Sweet. But also, subversive. The year of that particular episode was 1969. Mr. Clemmons was an African American man sharing a foot bath and a towel with Mr. Rogers who was a Caucasian man. 

This episode was created, filmed and aired by Rogers just a few days after a major news report. This news report had been widely televised, showing an angry Caucasian man throwing swimming pool chemicals into a public swimming pool where African Americans and Caucasians adults and children were swimming together. The pool had recently been declared as desegregated and yet here was this visible and violent display of protest. 

Mr. Rogers had his own way of protesting violent action. He did so by reaching out to a person of color, demonstrating that it was a positive and pleasant thing to share water, a pool and even a towel. He could be subversive–just like Jesus!

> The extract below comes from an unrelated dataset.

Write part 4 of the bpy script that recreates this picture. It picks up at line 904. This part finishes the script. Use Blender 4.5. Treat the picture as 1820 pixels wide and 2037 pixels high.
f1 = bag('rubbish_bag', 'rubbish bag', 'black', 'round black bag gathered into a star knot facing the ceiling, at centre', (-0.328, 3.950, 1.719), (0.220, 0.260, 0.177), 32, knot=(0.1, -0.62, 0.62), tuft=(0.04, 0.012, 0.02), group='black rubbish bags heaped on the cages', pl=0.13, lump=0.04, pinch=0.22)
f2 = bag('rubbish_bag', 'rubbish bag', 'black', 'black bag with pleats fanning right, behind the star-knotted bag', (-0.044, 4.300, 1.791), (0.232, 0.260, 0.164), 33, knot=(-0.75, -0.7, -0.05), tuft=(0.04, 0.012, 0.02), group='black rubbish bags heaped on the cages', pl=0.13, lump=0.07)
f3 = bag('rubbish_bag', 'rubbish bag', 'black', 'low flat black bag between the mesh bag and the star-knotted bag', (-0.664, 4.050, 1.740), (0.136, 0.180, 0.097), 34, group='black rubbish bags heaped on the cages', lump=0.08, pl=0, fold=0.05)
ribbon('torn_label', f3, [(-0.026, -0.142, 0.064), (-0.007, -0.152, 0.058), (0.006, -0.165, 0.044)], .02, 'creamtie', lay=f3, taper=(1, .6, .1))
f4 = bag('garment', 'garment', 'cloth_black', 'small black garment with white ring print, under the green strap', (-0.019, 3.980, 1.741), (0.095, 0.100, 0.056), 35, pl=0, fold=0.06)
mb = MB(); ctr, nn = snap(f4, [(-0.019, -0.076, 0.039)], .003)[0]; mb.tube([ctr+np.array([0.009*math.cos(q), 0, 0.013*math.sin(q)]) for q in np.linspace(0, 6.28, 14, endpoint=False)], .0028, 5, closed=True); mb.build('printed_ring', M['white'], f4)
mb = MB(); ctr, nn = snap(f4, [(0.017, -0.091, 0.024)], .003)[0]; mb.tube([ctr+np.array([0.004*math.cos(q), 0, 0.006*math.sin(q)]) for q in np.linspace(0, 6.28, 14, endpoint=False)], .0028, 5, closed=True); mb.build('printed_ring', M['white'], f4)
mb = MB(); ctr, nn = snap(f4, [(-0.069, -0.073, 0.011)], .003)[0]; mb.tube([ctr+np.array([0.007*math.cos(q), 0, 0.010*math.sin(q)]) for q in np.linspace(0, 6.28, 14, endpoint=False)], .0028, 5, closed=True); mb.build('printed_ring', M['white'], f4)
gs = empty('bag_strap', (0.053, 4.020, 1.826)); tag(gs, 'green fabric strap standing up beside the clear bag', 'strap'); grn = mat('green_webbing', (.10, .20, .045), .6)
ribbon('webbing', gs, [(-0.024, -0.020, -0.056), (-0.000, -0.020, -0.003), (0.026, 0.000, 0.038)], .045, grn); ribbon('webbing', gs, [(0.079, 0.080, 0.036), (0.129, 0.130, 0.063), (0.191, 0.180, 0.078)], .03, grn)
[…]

Fred Rogers embodied what it meant to be a neighbor rising above prejudice and hostility. “Would you be my neighbor?” he sang; asking and living that question is the Good News in action. It is our highest calling. What neighbors, “others”, may fear and hate, ignore and exclude is ours to accept and include, celebrate and bless.  

I often wish that Mr. Rogers was still alive to help us sing his song. “It’s a beautiful day in the neighborhood. It’s a beautiful day for a neighbor. Would you be mine? Could you be mine? Since we’re together we might as well say, please, won’t you be my neighbor?” 

Now it is up to us to sing and live that song. How do we sing the song of Mr. Rogers who sang the song of Jesus?  By speaking up when in the presence of racist or sexist jokes or bullying. By making efforts to reach out to those of different races, religions, economic classes and cultures. By learning how to proclaim and defend the rights and freedoms of all people. And most subversive, perhaps reaching out to those of different political parties. These days, that’s a tough one for me.     

Fred Rogers sang another song called “It’s you I like. You make each day a special day by just being yourself.” That was the message of Jesus. Jesus saw past people’s beliefs and practices (unless they caused harm and then he named it) and into people’s hearts and declared them good. Like Mr. Rogers, may we learn creative and perhaps even subversive ways to do likewise.